The consequences to society are dire. Those incarcerated for drug crimes are more likely to emerge from lockup with more criminal connections, addicted to harder drugs, and more likely to commit violent crime than when they went in. Part of the tragedy of the Drug War is that tax dollars fund a strategy that pushes the drug trade underground, making our streets less safe, encouraging organized crime, and increasing health costs and social consequences.

Additionally, time and money spent enforcing drug laws result in fewer convictions for violent crimes like rape and murder. Plus, incarceration of drug offenders heavily contributes to prison overcrowding.

As for the students, their arrests and the ensuing media firestorm will result in disproportionate, untold damage. Potential employers will see the students’ names tarred by the news stories of the last few days, no matter what happens in court and without regard to everything else they have done in their lives. Any time in jail will likely induce trauma and further distance these five students from their potential.
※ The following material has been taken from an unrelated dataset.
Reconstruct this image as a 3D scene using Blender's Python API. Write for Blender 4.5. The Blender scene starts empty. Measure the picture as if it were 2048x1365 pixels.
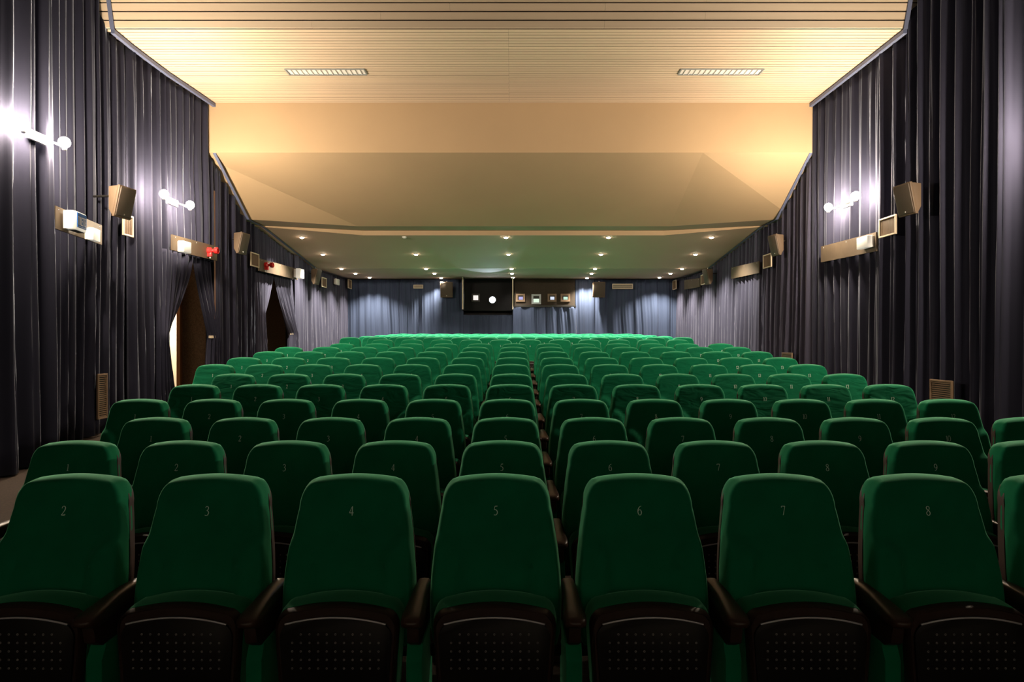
import bpy, bmesh, math, random
from mathutils import Vector, Matrix

S = bpy.context.scene
COL = S.collection
random.seed(4)
R = math.radians

# ------------------------------------------------------------------ camera, world, exposure
EYE = 1.545                      # camera height above the flat part of the floor
F = 1365.0                       # focal length in pixels of the 2048 px wide frame
cam_d = bpy.data.cameras.new('camera')
cam_d.sensor_width = 36.0
cam_d.lens = 36.0 * F / 2048.0
cam_d.shift_y = -2.5 / 2048.0
cam_d.clip_start = 0.05
cam_d.clip_end = 100
cam = bpy.data.objects.new('camera', cam_d)
COL.objects.link(cam)
cam.location = (0, 0, EYE)
cam.rotation_euler = (R(90), 0, 0)
S.camera = cam

w = bpy.data.worlds.new('world')
w.use_nodes = True
w.node_tree.nodes['Background'].inputs[0].default_value = (0.0, 0.0, 0.0, 1)
w.node_tree.nodes['Background'].inputs[1].default_value = 0.0
S.world = w

S.view_settings.view_transform = 'Standard'
S.view_settings.look = 'None'
S.view_settings.gamma = 1
S.view_settings.use_curve_mapping = False
S.view_settings.exposure = 0.0
S.cycles.use_denoising = True
S.cycles.max_bounces = 6
S.cycles.diffuse_bounces = 4
S.cycles.glossy_bounces = 3
S.cycles.sample_clamp_indirect = 4.0
S.cycles.use_light_tree = True

# light levels (all of them lamps of the hall)
WALL_LAMP_W = 55.0               # each bulb of the wall lamps
WALL_LAMP_COL = (1.0, 0.82, 0.61)
DOWNLIGHT_W = 580.0
DOWNLIGHT_COL = (1.0, 0.90, 0.74)
PROJECTOR_W = 230.0

# ------------------------------------------------------------------ room measures (height values are relative to the eye)
HW = 5.42                        # half width between the side walls
BACK = 21.62


def lerp_table(tab, v):
    if v <= tab[0][0]:
        return tab[0][1]
    for (a, fa), (b, fb) in zip(tab, tab[1:]):
        if v <= b:
            return fa + (fb - fa) * (v - a) / (b - a)
    return tab[-1][1]


CEIL = [(0, 5.2), (8.45, 5.2), (8.9, 4.05), (11.66, 4.05), (11.6601, 3.2), (13.2, 2.34), (14.0, 2.33), (17.83, 1.865), (22, 1.92)]
ROWZ = [2.654, 3.528, 4.335, 5.141, 5.97, 6.82, 7.66, 8.49, 9.33, 10.18, 11.03, 12.89]
ROWTOP = [-.534, -.556, -.508, -.458, -.399, -.348, -.282, -.225, -.165, -.112, -.065, 0.0]
for k in range(1, 10):
    ROWZ.append(12.89 + .83 * k)
    ROWTOP.append(0.0 + .029 + .0165 * k if k > 0 else 0)
FLOOR = [(0, EYE - 1.545), (3.4, EYE - 1.545)] + [(z, EYE + t - 1.0) for z, t in list(zip(ROWZ, ROWTOP))[2:]] + [(22, EYE + ROWTOP[-1] - 1.0)]


def ceil_h(y):
    return EYE + lerp_table(CEIL, y)


def floor_h(y):
    return lerp_table(FLOOR, y)


LWALL = [(0, 4.98), (7.5, 4.98), (9.0, 5.2), (10.2, 5.19), (11.6, 5.08), (22, 5.1)]


def left_x(y):
    return -lerp_table(LWALL, y)


# ------------------------------------------------------------------ materials
def principled(name, col, rough=0.6, metal=0.0, sheen=0.0, sheen_tint=None, spec=None, noise=None, bump=None, emit=None):
    m = bpy.data.materials.new(name)
    m.use_nodes = True
    nt = m.node_tree
    b = nt.nodes['Principled BSDF']
    b.inputs['Base Color'].default_value = (*col, 1)
    b.inputs['Roughness'].default_value = rough
    b.inputs['Metallic'].default_value = metal
    if spec is not None:
        b.inputs['Specular IOR Level'].default_value = spec
    if sheen:
        b.inputs['Sheen Weight'].default_value = sheen
        b.inputs['Sheen Roughness'].default_value = 0.35
        b.inputs['Sheen Tint'].default_value = (*(sheen_tint or (1, 1, 1)), 1)
    if emit:
        b.inputs['Emission Color'].default_value = (*emit[0], 1)
        b.inputs['Emission Strength'].default_value = emit[1]
    tc = nt.nodes.new('ShaderNodeTexCoord')
    if noise:                    # (scale vector, amount)
        mp = nt.nodes.new('ShaderNodeMapping')
        mp.inputs['Scale'].default_value = noise[0]
        n = nt.nodes.new('ShaderNodeTexNoise')
        n.inputs['Scale'].default_value = 1.0
        n.inputs['Detail'].default_value = 5
        nt.links.new(tc.outputs['Object'], mp.inputs[0])
        nt.links.new(mp.outputs[0], n.inputs['Vector'])
        mr = nt.nodes.new('ShaderNodeMapRange')
        mr.inputs[1].default_value = 0.3
        mr.inputs[2].default_value = 0.7
        mr.inputs[3].default_value = 1 - noise[1]
        mr.inputs[4].default_value = 1 + noise[1]
        nt.links.new(n.outputs[0], mr.inputs[0])
        mx = nt.nodes.new('ShaderNodeVectorMath')
        mx.operation = 'SCALE'
        mx.inputs[0].default_value = col
        nt.links.new(mr.outputs[0], mx.inputs['Scale'])
        nt.links.new(mx.outputs[0], b.inputs['Base Color'])
    if bump:                     # (scale vector, strength, distance, per object offset)
        mp = nt.nodes.new('ShaderNodeMapping')
        mp.inputs['Scale'].default_value = bump[0]
        n = nt.nodes.new('ShaderNodeTexNoise')
        n.inputs['Scale'].default_value = 1.0
        n.inputs['Detail'].default_value = bump[4] if len(bump) > 4 else 4
        n.inputs['Distortion'].default_value = bump[5] if len(bump) > 5 else 0
        src = tc.outputs['Object']
        if bump[3]:
            oi = nt.nodes.new('ShaderNodeObjectInfo')
            sc = nt.nodes.new('ShaderNodeMath')
            sc.operation = 'MULTIPLY'
            sc.inputs[1].default_value = 40
            nt.links.new(oi.outputs['Random'], sc.inputs[0])
            ad = nt.nodes.new('ShaderNodeVectorMath')
            ad.operation = 'ADD'
            nt.links.new(src, ad.inputs[0])
            nt.links.new(sc.outputs[0], ad.inputs[1])
            src = ad.outputs[0]
        nt.links.new(src, mp.inputs[0])
        nt.links.new(mp.outputs[0], n.inputs['Vector'])
        bp = nt.nodes.new('ShaderNodeBump')
        bp.inputs['Strength'].default_value = bump[1]
        bp.inputs['Distance'].default_value = bump[2]
        nt.links.new(n.outputs[0], bp.inputs['Height'])
        nt.links.new(bp.outputs[0], b.inputs['Normal'])
    return m


def emitter(name, col, strength):
    m = bpy.data.materials.new(name)
    m.use_nodes = True
    nt = m.node_tree
    for n in list(nt.nodes):
        nt.nodes.remove(n)
    o = nt.nodes.new('ShaderNodeOutputMaterial')
    e = nt.nodes.new('ShaderNodeEmission')
    e.inputs[0].default_value = (*col, 1)
    e.inputs[1].default_value = strength
    nt.links.new(e.outputs[0], o.inputs[0])
    return m


M = {}
M['velvet'] = principled('green_velvet', (0.0022, 0.165, 0.072), 0.85, sheen=0.65, sheen_tint=(0.30, 1.0, 0.58), spec=0.15,
                         noise=((9, 9, 9), 0.08), bump=((260, 260, 260), 0.25, 0.001, False))
M['velvet_loose'] = principled('green_velvet_loose_cover', (0.0022, 0.165, 0.072), 0.85, sheen=0.65, sheen_tint=(0.30, 1.0, 0.58), spec=0.15,
                               noise=((9, 9, 9), 0.08), bump=((5.5, 4, 13), 0.42, 0.03, True, 2, 0.8))
M['shell'] = principled('dark_brown_plastic', (0.030, 0.014, 0.010), 0.55, spec=0.4, noise=((30, 30, 30), 0.15))
M['armrest'] = principled('brown_armrest', (0.045, 0.022, 0.014), 0.38, spec=0.5, noise=((20, 20, 20), 0.15))
M['panel_black'] = principled('black_seat_panel', (0.006, 0.005, 0.005), 0.5, spec=0.3)
M['metal'] = principled('brushed_metal', (0.6, 0.6, 0.66), 0.45, 0.4)
M['number'] = principled('pale_numeral', (0.72, 1.0, 0.85), 0.6)
M['stud'] = principled('dimple', (0.20, 0.19, 0.18), 0.3, spec=0.8)
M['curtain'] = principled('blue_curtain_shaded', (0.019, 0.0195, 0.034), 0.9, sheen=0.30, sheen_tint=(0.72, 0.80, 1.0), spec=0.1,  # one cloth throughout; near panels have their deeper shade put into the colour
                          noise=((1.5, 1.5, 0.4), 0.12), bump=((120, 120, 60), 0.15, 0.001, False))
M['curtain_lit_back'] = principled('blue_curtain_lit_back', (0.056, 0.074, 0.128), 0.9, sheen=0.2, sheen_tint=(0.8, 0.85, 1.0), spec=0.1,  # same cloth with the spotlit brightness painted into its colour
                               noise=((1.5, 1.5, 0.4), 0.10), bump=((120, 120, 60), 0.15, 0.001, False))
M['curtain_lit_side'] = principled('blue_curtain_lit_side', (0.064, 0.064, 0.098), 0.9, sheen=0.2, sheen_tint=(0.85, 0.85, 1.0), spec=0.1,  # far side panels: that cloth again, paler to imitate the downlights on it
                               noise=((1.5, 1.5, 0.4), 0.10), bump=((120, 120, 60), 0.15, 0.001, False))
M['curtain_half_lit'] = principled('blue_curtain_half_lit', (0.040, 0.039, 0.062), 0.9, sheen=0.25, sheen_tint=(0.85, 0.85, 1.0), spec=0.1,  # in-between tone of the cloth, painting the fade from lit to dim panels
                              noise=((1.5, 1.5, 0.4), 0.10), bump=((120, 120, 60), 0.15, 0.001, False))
M['lining'] = principled('brown_lining', (0.22, 0.12, 0.08), 0.8)
M['black_cloth'] = principled('black_cloth', (0.008, 0.008, 0.010), 0.95)
M['ceiling'] = principled('cream_paint', (0.72, 0.55, 0.33), 0.7, noise=((0.5, 0.8, 0.8), 0.06), bump=((90, 90, 90), 0.06, 0.002, False))
M['fascia'] = principled('beige_paint', (0.43, 0.305, 0.18), 0.75, noise=((0.4, 0.4, 0.4), 0.07))
M['rear_ceiling'] = principled('grey_beige_paint', (0.50, 0.345, 0.25), 0.8, noise=((0.5, 0.5, 0.5), 0.05))
M['slat'] = principled('cream_slat', (0.62, 0.495, 0.36), 0.5, noise=((0.35, 9, 9), 0.07))
M['gap'] = principled('dark_gap', (0.02, 0.014, 0.01), 0.9)
M['trim'] = principled('blue_grey_pelmet', (0.11, 0.13, 0.22), 0.6)
M['wall'] = principled('dark_wall', (0.02, 0.018, 0.02), 0.9)
M['carpet'] = principled('brown_carpet', (0.032, 0.019, 0.012), 0.95, noise=((60, 60, 60), 0.4), bump=((200, 200, 200), 0.4, 0.003, False))
M['board'] = principled('brown_board', (0.105, 0.074, 0.046), 0.7, noise=((5, 5, 5), 0.14), bump=((60, 60, 60), 0.1, 0.002, False))
M['speaker'] = principled('brown_speaker_plastic', (0.13, 0.088, 0.056), 0.55, spec=0.35)
M['grille'] = principled('speaker_grille', (0.075, 0.052, 0.036), 0.6, bump=((300, 300, 300), 0.4, 0.002, False))
M['black'] = principled('black_metal', (0.01, 0.009, 0.008), 0.5)
M['cream'] = principled('cream_plastic', (0.62, 0.52, 0.38), 0.5)
M['vent'] = principled('brown_vent', (0.20, 0.13, 0.08), 0.55)
M['white'] = principled('white_plastic', (0.8, 0.78, 0.74), 0.4)
M['red'] = principled('red_plastic', (0.62, 0.02, 0.02), 0.3, spec=0.6)
M['blue'] = principled('blue_sign', (0.01, 0.12, 0.42), 0.5)
M['wood'] = principled('orange_wood', (0.42, 0.18, 0.06), 0.5, noise=((20, 20, 2), 0.15))
M['passage'] = principled('brown_textured_wall', (0.20, 0.135, 0.085), 0.95, noise=((70, 70, 70), 0.35), bump=((150, 150, 150), 0.5, 0.004, False))
M['lobby'] = principled('lobby_wall', (0.85, 0.75, 0.6), 0.8)
M['booth'] = principled('booth_board', (0.035, 0.024, 0.015), 0.85, noise=((50, 50, 50), 0.2))
M['silver'] = principled('silver_frame', (0.32, 0.36, 0.38), 0.4, 0.5)
M['bulb'] = emitter('wall_bulb_glow', WALL_LAMP_COL, 2050.0)
M['lens'] = emitter('downlight_glow', (1.0, 0.86, 0.66), 60.0)
M['projector'] = emitter('projector_glow', (0.80, 0.86, 1.0), 90.0)
M['sign_glow'] = emitter('sign_glow', (1.0, 0.93, 0.80), 1.6)
M['chrome'] = principled('chrome', (0.7, 0.7, 0.7), 0.15, 1.0)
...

The consequences of their non-violent, victimless actions will overshadow and diminish the good they have done in school and outside of classes, as well as the good they may do in the future.

And for what? Will Tuesday’s events reduce any of the very real harms that are often associated with drug use?
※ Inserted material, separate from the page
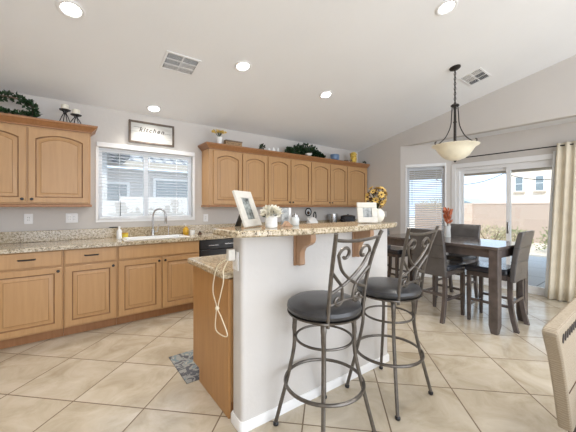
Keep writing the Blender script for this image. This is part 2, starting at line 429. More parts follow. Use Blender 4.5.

Unlikely—five drug dealers removed means five new employment opportunities which will quickly be filled. Even after “Operation Ivy League,” the drug trade carries on, in line with decades of data on the Drug War approach. Arrests do nothing to address demand. Without drug users, there would be no drug dealers. Every dollar of drugs sold is a dollar of drugs bought by someone, and both sides participate in currently illegal acts. It is simple market economics—like it or not, buyers mean sellers looking to make a profit.

Troublingly, Drug War strategies also do nothing to address addiction. For better or worse, as has been and will always be the case, in any community, including at Columbia, many desire to use drugs. Some of this use, unfortunately, will be problematic. Addiction is a heart-wrenching thing to experience or watch a loved one struggle with, and it is all too often deadly.
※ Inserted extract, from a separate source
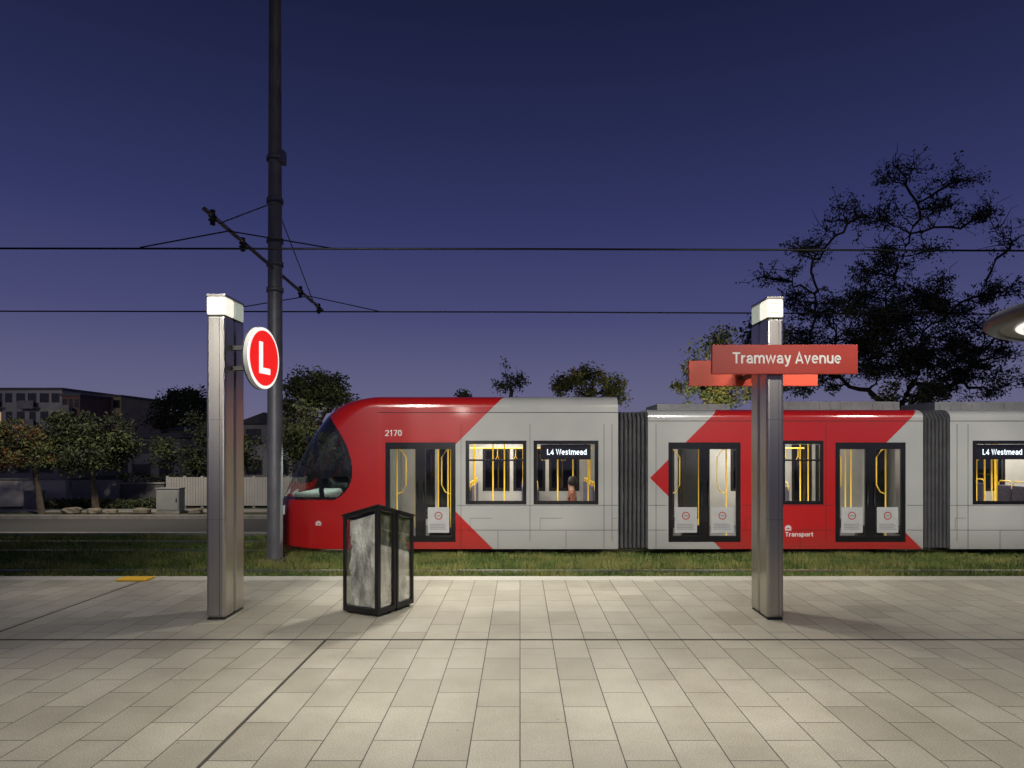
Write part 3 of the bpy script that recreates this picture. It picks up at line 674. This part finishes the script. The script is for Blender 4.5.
# ------------------------------------------------------------------ canopy at right
cx, cy = 7.1, 7.0
t = thing('shelter_canopy', 'round grey shelter canopy with softly lit underside at the right edge', 'canopy', (cx, cy, 0))
b = MB(); b.lathe([(.001, 3.60), (1.2, 3.58), (1.75, 3.53), (1.90, 3.48), (1.95, 3.43), (1.95, 3.38), (1.91, 3.345), (1.84, 3.335), (1.80, 3.34), (1.78, 3.36)], cx, cy, 96); b.build('roof', M['canopy_top'], t)
b = MB(); b.lathe([(1.79, 3.352), (1.55, 3.38), (.001, 3.42)], cx, cy, 96); b.build('soffit', M['canopy_under'], t)
b = MB(); b.lathe([(1.60, 3.365), (1.64, 3.354), (1.60, 3.348), (1.56, 3.354), (1.60, 3.365)], cx, cy, 96); b.build('ring_light', M['ring'], t)
b = MB(); b.tube([(cx, cy, 0), (cx, cy, 3.4)], [.14, .11], 24); b.build('post', M['steel'], t)

# ------------------------------------------------------------------ trees
def tree(name, label, Y, blobs, trunk_px, seed, nl=110, ls=.14, mats=('leaf_d', 'leaf_m'), bark='bark_dark', group=None, tr=.2, gz=-.35, clump=.55, nclump=26, twig=0, yd=None, split=None, flat=.38, minr=.10, br=.2):
    R = random.Random(seed); k = Y/F
    bl = [(WX(px, Y), WZ(py, Y), rx*k, rz*k) for px, py, rx, rz in blobs]
    bx = WX(trunk_px, Y); t = thing(name, label, 'tree', (bx, Y, gz), group)
    wsum = sum(c[2]*c[3] for c in bl); centres = []; subs = []
    for c in bl:
        ry = min(c[2], (yd or c[2])); subs.append(Vector((c[0], Y+R.uniform(-.5, .5)*ry, c[1]-c[3]*.3)))
        for _ in range(max(3, int(nclump*c[2]*c[3]/wsum))):
            for _t in range(20):
                q = Vector((R.uniform(-1, 1), R.uniform(-1, 1), R.uniform(-1, 1)))
                if .3 < q.length < 1: break
            centres.append(Vector((c[0]+q.x*c[2], Y+q.y*ry, c[1]+q.z*c[3])))
    zlow = min(c[1]-c[3] for c in bl); mxx = sum(c[0] for c in bl)/len(bl)
    fork = Vector((bx+(mxx-bx)*.3, Y, gz+(zlow-gz)*(split or .9)))
    w = MB(); w.tube([(bx, Y, gz), (bx+(fork.x-bx)*.3+R.uniform(-.05, .05), Y, gz+(fork.z-gz)*.5), fork], [tr*1.2, tr*.95, tr*.8], 10)
    nodes_ = [(fork, tr*.7, 0)]
    def limb(a, b_, r0, r1, n=5, wob=.08, sides=6, rec=False, d=0):
        L = (b_-a).length; pts = []
        for i in range(n+1):
            q = i/n; p = a.lerp(b_, q); p.z += math.sin(q*math.pi)*L*R.uniform(-.03, .07)
            if 0 < i < n: p += Vector((R.gauss(0, wob), R.gauss(0, wob), R.gauss(0, wob)))*L*.5
            pts.append(p)
            if rec and i: nodes_.append((p, r0+(r1-r0)*i/n, d+q*L))
        w.tube(pts, [r0+(r1-r0)*i/n for i in range(n+1)], sides); return pts
    def nearest(p, pen=.35):
        return min(nodes_, key=lambda n: (n[0]-p).length+pen*n[2]*.3+(2.0*max(0, n[0].z-p.z)))
    for s in sorted(subs, key=lambda s: (s-fork).length):
        n0 = nearest(s)
        limb(n0[0], s, n0[1]*.8, max(n0[1]*.42, tr*minr), 6, .08, 7, True, n0[2])
    cr = MB()
    def leaf(p, l, mi, dr=-.3):
        d = Vector((R.gauss(0, 1), R.gauss(0, 1), R.gauss(dr, .8))).normalized(); e = d.orthogonal().normalized(); e.rotate(Matrix.Rotation(R.uniform(0, 6.28), 3, d))
        cr.add([p, p+d*l*.5+e*l*.24, p+d*l, p+d*l*.5-e*l*.24], [(0, 1, 2, 3)], mi)
    for c in sorted(centres, key=lambda s: (s-fork).length):
        n0 = nearest(c, .1); limb(n0[0], c, min(n0[1]*.6, tr*br), tr*.05, 4, .12, 5, len(nodes_) < 500, n0[2])
        for _ in range(twig):
            d = Vector((R.gauss(0, 1), R.gauss(0, .6), R.gauss(.6, .6))).normalized()*R.uniform(.5, 1.2)*clump*1.7
            tp = limb(c, c+d, tr*.06, tr*.022, 3, .16, 4)
            for _q in range(R.choice((0, 4, 12, 22))):
                q = R.uniform(.5, 1.05); leaf(c+d*q+Vector((R.gauss(0, .08), R.gauss(0, .08), R.gauss(0, .06))), ls*R.uniform(.7, 1.3), 0, -.6)
        cs = clump*R.uniform(.5, 1.25); mi0 = R.random() < .45; low = (c.z-zlow)/(max(b_[1]+b_[3] for b_ in bl)-zlow+.01)
        for _ in range(int(nl*R.uniform(.35, 1.3)*(1.25-.7*low if twig > 2 else 1))):
            q = Vector((R.gauss(0, .5), R.gauss(0, .5), R.gauss(0, flat)))
            if q.length > 1.05: q *= 1.05/q.length
            leaf(c+q*cs, ls*R.uniform(.6, 1.3), 1 if (mi0 and R.random() < .8) or R.random() < .12 else 0)
    w.build('trunk', M[bark], t); cr.build('crown', [M[mats[0]], M[mats[1]]], t); return t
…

Experience with such tragedy is what inspires the involvement of many in Students for Sensible Drug Policy. We earnestly seek to reduce the trauma sometimes associated with drug use.

Sadly, this raid is emblematic of ineffective policy that harms and punishes users—regardless of whether or not their use is dangerous, rather than assist the people who need help with addictions and overdoses.

We must look forward, because these risks need to be addressed. While we are concerned about the punitive focus of some of Columbia’s drug policies, we applaud Dean Shollenberger for stating that “students’ health and well-being is [Columbia’s] utmost concern,” in his Tuesday e-mail to the community and for encouraging those who do need help with substance abuse to access the resources Columbia has available. Over the last few weeks, both the Columbia College and Engineering Student Councils unanimously endorsed a lifesaving Good Samaritan Policy—an evidence-based public health approach that prevents fatal overdoses without increasing drug use—and we look forward to working with the administration to establish it.

A criminal justice approach increases the hazards associated with drug use and creates new tragedies. We must focus on addressing drug problems, such as addiction, and ending poor drug policy-induced problems, such as black-market violence. The sensible course of action for both government and campuses is to shift away from a punitive paradigm and toward one centered on public health. Lives depend on it.

Michael Spitzer-Rubenstein is a junior at Columbia College majoring in urban studies and treasurer for Columbia’s Students for Sensible Drug Policy. Katharine Celentano is a sophomore at the School of General Studies and director of media relations for CU SSDP.